Sartasmus-Very well in deed, Lord Masque. I trust that you are feeling well. I hope that you do not mind, but we must transport your ship away. We have two very pressing rendezvous coming up shortly, and may need toe launch pad. Based on your transmission, I must assume that your business will take much longer than a casual talk over a drink. In fact, I feel that I may just have to invite you to the pre-guest dinner that all of the mad scientists are holding tonight in the banquet hall. After all, it would be rude to force you to wait and dine in a guest room while everyone else enjoyed the company and conversation.

I just hope we won't be forced to try Dr. Harvey's latest culinary experiment. He's a genius, he is, but a few Watts short of a Jacob's Ladder if you know what I mean.


The Launch Pad

Post 4

The Masque of the Red..., Emperor of Planet X

I'd be greatly disappointed if anyone here were sane.

I graciously accept your invitation. I am, as you may know, a student of imortality. Though I myself have never sucsessfully created a Philosopher's Stone, I have discovered various means of prolonging my life in ways most would claim were unnatural. I would be honored to be the guest of a man as accomplished as yourself in the realm of immortality. I hope that we may even get a chance to discuss some necromancy along the way. I hear you work wonders with the dead.


The Launch Pad

Post 5

Afgncaap5

I find that the two arts have a great many things in common. Raising someone from being dead to being alive is a result not unlike raising someone alive to being eternally alive.

*A gong can be heard through the castle grounds. Dr. Sartasmus looks back at the castle, then to the Masque*

It seems as if dinner is beginning a bit later than normal. You may follow if you wish, but if you don't want to you will find yourself walking through the booby-trapped grounds all by yourself.

*Dr. Sartasmus places a hand on the Masque's shoulder, and both are enveloped in a cloud of black smoke that leads to F125887?thread=282936 where dinner is taking place*


The Launch Pad

Post 6

Afgncaap5

*A shuttlecraft arrives from a hangar. Moments later, Trinstar the daemon, still frozen in a stasis field, is teleported to a cargo area within.
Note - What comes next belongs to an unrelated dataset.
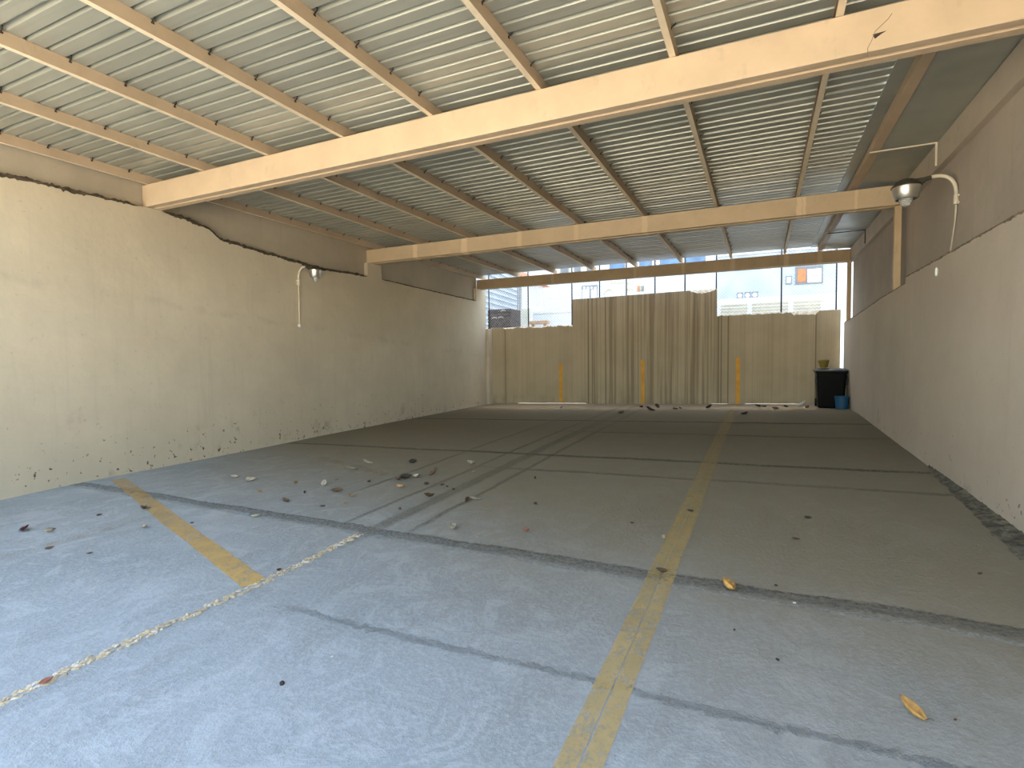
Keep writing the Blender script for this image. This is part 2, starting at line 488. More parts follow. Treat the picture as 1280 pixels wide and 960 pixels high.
def topL(y):
    for i in range(len(LEFTP) - 1):
        (ya, za), (yb, zb) = LEFTP[i], LEFTP[i + 1]
        if ya <= y <= yb and yb > ya: return za + (zb - za) * (y - ya) / (yb - ya)
    return 3.4
mortar_strip('trim_1', [(YW0 + .02, 4.66), (5.0, 9.43)], topL, lambda y: -7.9, 1, .048, .034, M['mortar'])
mortar_strip('trim_2', [(9.93, 14.4)], topL, lambda y: -7.9, 1, .026, .010, M['mortar'])
mortar_strip('trim_3', [(YW0 + .02, 8.7)], lambda y: 2.566, xr, -1, .014, .018, M['mortar_mid'])
mortar_strip('trim_4', [(8.75, 15.0)], lambda y: 2.485 - (y - 8.75) * .0162 if y < 10.6 else (2.455 - (y - 10.6) * .0304 if y < 13.4 else 2.37 - (y - 13.4) * .0147), xr, -1, .010, .010, M['mortar_mid'])

# stub of a column in the back left corner
bm = bmesh.new(); box(bm, -7.9, -7.80, 15.02, 15.27, 0, 2.53)
tag(link('trim_5', bm, M['wall_left'], bevel=.01), kind='structure')

# steel plate along the top of the right wall
bm = bmesh.new(); box(bm, 1.875, 1.955, Y0, 14.7, 3.722, 4.03)
tag(link('trim_6', bm, M['plate'], bevel=.006), kind='structure')

# ------------------------------------------------------------------ back wall
def top_b(x):
    if x < -5.10: return 2.565 + .02 * nz(x * 2)
    if x < -1.06: return 3.32 + (x + 5.1) * .0145
    return 2.66 + .006 * (x + 1)
def gap_b(x):
    for a, b_, h in ((-6.95, -4.68, .024), (-1.22, -.75, .016), (-.38, 1.0, .02)):
        if a <= x <= b_: return h
    return -.1
bm = bmesh.new()
YB = 15.28; TH = .055
cols = []
x = -7.86
while x < 1.775:
    cols.append(x); x += .028
for e in (-5.10, -1.06):
    i = min(range(len(cols)), key=lambda k: abs(cols[k] - e)); cols[i] = e
prev = None
for i, x in enumerate(cols):
    variants = [x]
    for e in (-5.10, -1.06):
        if x == e: variants = [x - 1e-4, x + 1e-4]
    for xv in variants:
        zt = top_b(xv)
        # depth of the broken front edge
        br = .006 + .01 * abs(nz(xv * 17, 2))
        if -7.4 < xv < -5.1: br = max(0, .03 + .055 * nz(xv * 5, 5) + .04 * nz(xv * 23, 1))
        if -1.75 < xv < -1.08: br = max(.01, .10 * math.sin((xv + 1.75) / .67 * math.pi) ** .6 + .05 * nz(xv * 19, 1))
        if -1.06 < xv < .7: br = max(.008, .02 + .02 * nz(xv * 9, 5))
        if .7 < xv < 1.3: br = max(.01, .08 + .10 * nz(xv * 8, 3) + .05 * nz(xv * 27, 1))
        zl = gap_b(xv)
        zb = fz(xv, YB) + zl
        zf = zt - br
        off = .0015 * math.sin(xv * 40)
        ring = [bm.verts.new((xv, YB + off, zb)), bm.verts.new((xv, YB + off, zf)), bm.verts.new((xv, YB + off + min(.045, br * .8), zt - .1 * br)), bm.verts.new((xv, YB + TH, zt)), bm.verts.new((xv, YB + TH, zb))]
        if prev:
            for q in range(5):
                f = bm.faces.new((prev[q], prev[(q + 1) % 5], ring[(q + 1) % 5], ring[q]))
                f.material_index = 1 if (q in (1, 2) and br > .018) else 0
        else: bm.faces.new(ring)
        prev = ring
bm.faces.new(prev[::-1])
tag(link('wall_back', bm, [M['wall_back'], M['broken']]), kind='structure')

# ------------------------------------------------------------------ roof
SHEET = 4.168
bm = bmesh.new()
prof = []
y = 2.23 - .4586 * 4
k = 0
while y < 14.8:
    w = .040 if k % 3 == 0 else .024
    h = .042 if k % 3 == 0 else .034
    prof += [(y - w / 2 - .006, 0), (y - w / 2, h), (y + w / 2 - .002, h), (y + w / 2 + .011, 0)]
    y += .1529; k += 1
prof = [(a, c_) for a, c_ in prof if Y0 < a < 14.78]
prof = [(Y0, 0)] + prof + [(14.78, 0)]
A = [bm.verts.new((-8.3, a, SHEET + c_)) for a, c_ in prof]
B = [bm.verts.new((1.10, a, SHEET + c_)) for a, c_ in prof]
for i in range(len(prof) - 1): bm.faces.new((A[i], A[i + 1], B[i + 1], B[i]))
o = tag(link('ceiling', bm, M['sheet']), kind='structure')
so = o.modifiers.new('thickness', 'SOLIDIFY'); so.thickness = .0015; so.offset = 1

# flashing and flat sheet between the corrugated roof and the right wall
bm = bmesh.new()
vs = hexa(bm, [(1.085, Y0, 4.150), (1.085, Y0, 4.164), (1.222, Y0, 4.164), (1.222, Y0, 4.150)], [(1.085, 14.8, 4.150), (1.085, 14.8, 4.164), (1.222, 14.8, 4.164), (1.222, 14.8, 4.150)])
tag(link('flashing_strip', bm, M['flat_sheet']), 'long galvanized flashing strip along the right edge of the corrugated roof', 'flashing')
bm = bmesh.new()
hexa(bm, [(1.3265, Y0, 4.066), (1.948, Y0, 4.036), (1.948, Y0, 4.040), (1.3265, Y0, 4.070)], [(1.3265, 14.7, 4.066), (1.948, 14.7, 4.036), (1.948, 14.7, 4.040), (1.3265, 14.7, 4.070)])
tag(link('soffit_sheet', bm, M['flat_sheet']), 'flat grey metal sheet closing the roof against the right wall', 'metal sheet')
for nm, yy, m_, lb in (('soffit_brace', 7.96, 'pipe', 'thin cream angle brace under the flat grey sheet above the right lamp'), ('soffit_brace', 12.68, 'lampcap', 'thin dark angle brace under the flat sheet near the far right corner')):
    bm = bmesh.new()
    box(bm, 1.20, 1.875, yy - .012, yy + .012, 4.018, 4.034)
    box(bm, 1.858, 1.875, yy - .014, yy + .014, 3.76, 4.018)
    tag(link(nm, bm, M[m_]), lb, 'brace', 'angle braces under the flat sheet')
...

A portable stasis-device on the hangar is activated in order to keep him contained*


The Launch Pad

Post 7

Afgncaap5


FACE-Just a word to all contestants: one or some of you all are very, very, very near to finding Afgncaap5 and claiming the prize of choosing his fate, the fate of Minos Krylma, the Philosopher's Stone and the Elixir of Life and....oh, let's make this interesting....a VegiMatic! Yes, the stakes have just increased! Good luck to you all!


The Launch Pad

Post 8

The Corrupt One

*Corrupt stumbles out of the teleporter*

Gah! Hmmmm...

*looks around with a guarded stance*


The Launch Pad

Post 9

Afgncaap5

*Sartasmus and Greklas appear*

Greklas-Excellent! The Squid did his work!


The Launch Pad

Post 10

The Corrupt One

*strolls over to the shuttlecraft and climbs in*

smiley - whistle


The Launch Pad

Post 11

Afgncaap5

*Greklas and Sartasmus enter as well. It's probably safe to assume that GL, Irv, and Red do so as well, they've probably been chewing PAG or something*


The Launch Pad

Post 12

Dizzy H. Muffin

[Yar and Mog also arrive.]


[Trunks] Just as boring!


The Launch Pad

Post 13

Afgncaap5


FACE-And yet they don't change the channel.
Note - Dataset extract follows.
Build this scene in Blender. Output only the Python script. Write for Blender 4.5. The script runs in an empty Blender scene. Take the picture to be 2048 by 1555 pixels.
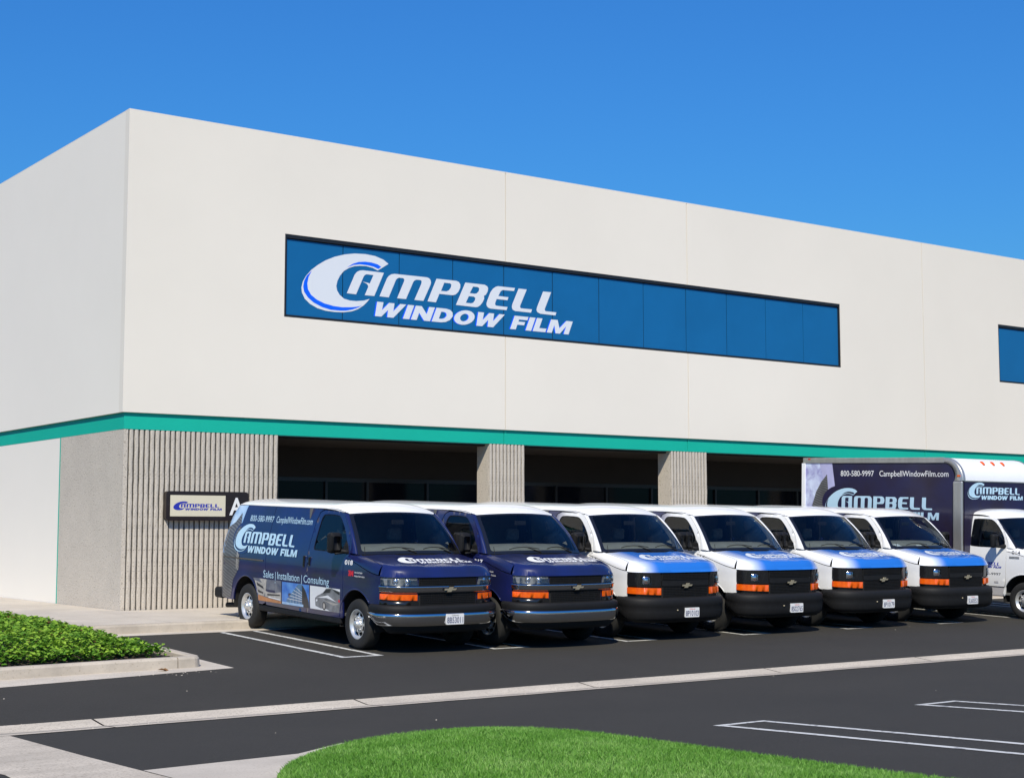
import bpy, bmesh, math, random
from mathutils import Vector, Matrix
from mathutils.geometry import delaunay_2d_cdt

random.seed(7)
SC = bpy.context.scene
COL = SC.collection
PI = math.pi

# ---------------------------------------------------------------- camera
CAM_H = 1.785
YAW = math.radians(54.05)          # forward direction, from +X (along the facade) towards +Y (into the building)
PITCH = math.atan(280.0 / 3030.0)
cam_data = bpy.data.cameras.new('camera')
cam = bpy.data.objects.new('camera', cam_data)
COL.objects.link(cam)
cam.location = (0, 0, CAM_H)
cam.rotation_euler = (PI / 2 + PITCH, 0, YAW - PI / 2)
cam_data.sensor_width = 36.0
cam_data.lens = 36.0 * 3030.0 / 2048.0
cam_data.clip_start = 0.1
cam_data.clip_end = 5000
SC.camera = cam

# ---------------------------------------------------------------- sky and sun
SUN = Vector((0.45, 0.545, -0.705)).normalized()      # the way the light travels
elev = math.asin(-SUN.z)
world = bpy.data.worlds.new('World')
SC.world = world
world.use_nodes = True
wn = world.node_tree.nodes
wl = world.node_tree.links
wn.clear()
w_out = wn.new('ShaderNodeOutputWorld')
w_bg = wn.new('ShaderNodeBackground')
w_sky = wn.new('ShaderNodeTexSky')
w_sky.sky_type = 'NISHITA'
w_sky.sun_disc = False
w_sky.sun_elevation = elev
w_sky.sun_rotation = math.atan2(-SUN.x, -SUN.y)
w_sky.altitude = 0
w_sky.air_density = 2.0
w_sky.dust_density = 0.0
w_sky.ozone_density = 10.0
w_tint = wn.new('ShaderNodeMix')
w_tint.data_type = 'RGBA'
w_tint.blend_type = 'MULTIPLY'
w_tint.inputs['Factor'].default_value = 1.0
w_tint.inputs['B'].default_value = (0.20, 0.55, 1.0, 1.0)      # the deep, clean blue of a dry day
w_bg.inputs['Strength'].default_value = 0.118
wl.new(w_sky.outputs[0], w_tint.inputs['A'])
wl.new(w_tint.outputs['Result'], w_bg.inputs['Color'])
wl.new(w_bg.outputs[0], w_out.inputs['Surface'])
sun_data = bpy.data.lights.new('sun', 'SUN')
sun_data.energy = 5.0
sun_data.angle = math.radians(0.5)
sun_data.color = (1.0, 0.925, 0.76)
sun = bpy.data.objects.new('sun', sun_data)
COL.objects.link(sun)
sun.rotation_euler = SUN.to_track_quat('-Z', 'Y').to_euler()
sun.location = (-20, -20, 40)
vs = SC.view_settings
vs.view_transform = 'Standard'
vs.look = 'None'
vs.exposure = 0.05
vs.gamma = 1.0
vs.use_curve_mapping = False
SC.render.engine = 'CYCLES'
SC.cycles.use_denoising = True
SC.cycles.max_bounces = 8
SC.cycles.transparent_max_bounces = 16
SC.cycles.sample_clamp_indirect = 6.0

# ---------------------------------------------------------------- materials
def new_mat(name):
    m = bpy.data.materials.new(name)
    m.use_nodes = True
    nt = m.node_tree
    return m, nt, nt.nodes['Principled BSDF']

def setp(b, **kw):
    for k, v in kw.items():
        k = k.replace('_', ' ')
        if k in b.inputs:
            b.inputs[k].default_value = v

def rgba(c):
    return (c[0], c[1], c[2], 1.0)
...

Greklas-Okay everyone, into the shuttle! And don't interfere with our flying as we're still in very, very dangerous airspace.
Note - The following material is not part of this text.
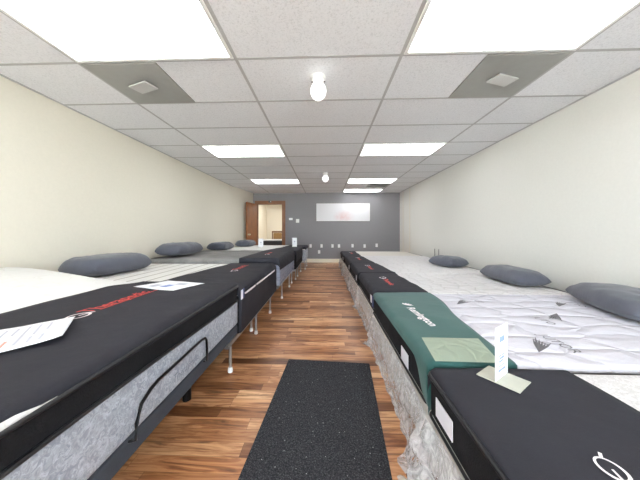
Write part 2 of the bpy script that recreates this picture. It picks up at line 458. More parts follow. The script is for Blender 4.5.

*Greklas, Sartasmus and PAG chewers enter the shuttle*


The Launch Pad

Post 14

Dizzy H. Muffin

[Yar] Sounds good to me. [follows]

[Mog] Kupo! [also follows]


The Launch Pad

Post 15

Afgncaap5

*Engines power up*


The Launch Pad

Post 16

Dizzy H. Muffin

[Yar] [stage-whisper to salonistas] Atomic batteries to power.


The Launch Pad

Post 17

Afgncaap5

Dr. Greklas-Silence, old chum, we don't have time for banter!

*Dr. Greklas enters the coordinates of the Mesa (F125887?thread=338388) and the shuttle takes off*


The Launch Pad

Post 18

Dizzy H. Muffin

[Yar] [shrugs] I'm neither old, nor particularly a chum, but okay.